Importing Kazaa - Exporting Grokster
Santa Clara Computer & High Technology Journal, Vol. 22, p. 577, 2006
Arizona Legal Studies Discussion Paper No. 06-08
Victoria University of Wellington Legal Research Paper No. 3/2013
45 Pages Posted: 5 Dec 2005 Last revised: 2 Aug 2014
Abstract
This paper examines some of the international implications of the U.S. Grokster litigation and the parallel Kazaa case that was recently decided by the Federal Court of Australia. Neither court addressed the international aspects of the holdings. This is a significant gap: P2P products and services are disseminated globally; many of the users of these products and services and a number of the defendants in the cases were located beyond the forum; P2P business models often involve division of corporate activities between different jurisdictions; and the files that are shared on P2P networks often traverse international borders.

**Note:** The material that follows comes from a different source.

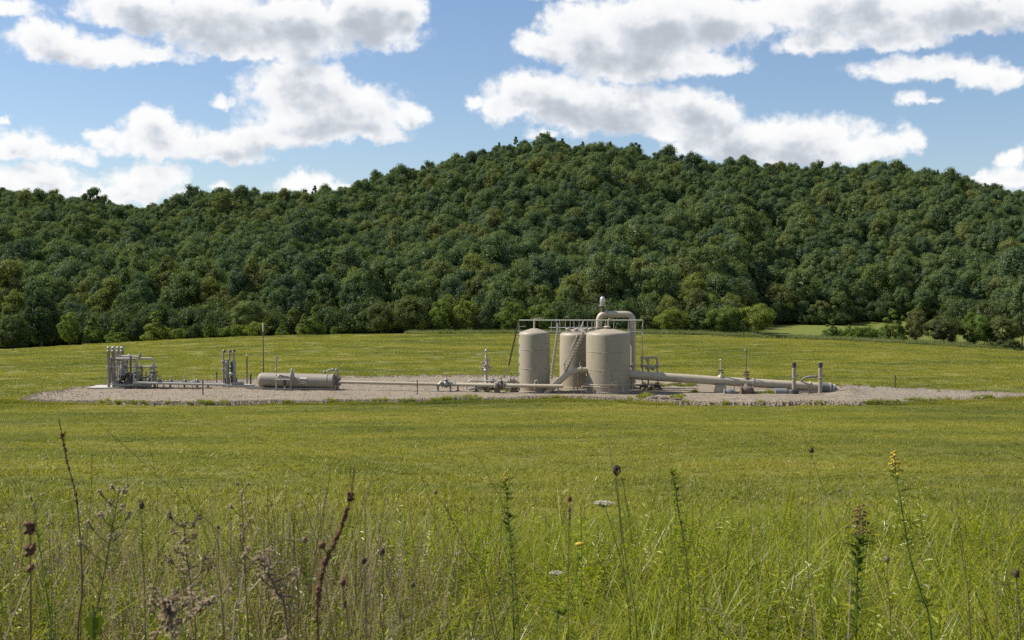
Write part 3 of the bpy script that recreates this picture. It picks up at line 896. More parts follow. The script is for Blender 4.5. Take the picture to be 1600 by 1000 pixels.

The paper analyzes Australian and U.S. copyright legislation and doctrine to assess what the law on P2P products and services might look like if courts confronted more directly the international character of copyright issues that arise in the P2P context. It then identifies a distinction between de jure and de facto extraterritoriality. De jure extraterritorial application of domestic copyright law occurs when legislatures and courts develop liability theories that involve the direct application of one nation's copyright laws to activities that occur in foreign territories. The communication tort recently enacted into Australian copyright law is an example of de jure extraterritoriality: Australian copyright law expressly applies to communication of copyright protected material to and from Australia - thereby offering the potential for Australian copyright law to apply to communication of copyright material that reaches the public in foreign jurisdictions. The concept of de facto' extraterritoriality is illustrated by Justice Breyer's Grokster concurrence. Justice Breyer's concurrence suggests that the Sony safe harbor should be capacious, with the probable result of more unlicensed circulation of copyright protected works. One problem with Justice Breyers approach, a problem not addressed in the Grokster opinions, is that circulation of copyright protected works on networks with global reach may have the effect of imposing a policy balance that is struck with U.S. conditions in mind on the rest of the world - including countries in which the balance between technological development and copyright protection is viewed differently. The paper concludes by suggesting that the Berne Convention offers legal actors a source for principles that might assist in resolving the tension between extraterritorial application of domestic copyright law and territorial sovereignty.
This paper was presented at the Santa Clara University School of Law Conference on Third Party Liability in Intellectual Property Law on October 7, 2005, and will be published in a Symposium issue of the Santa Clara Computer & High Technology Law Journal in 2006.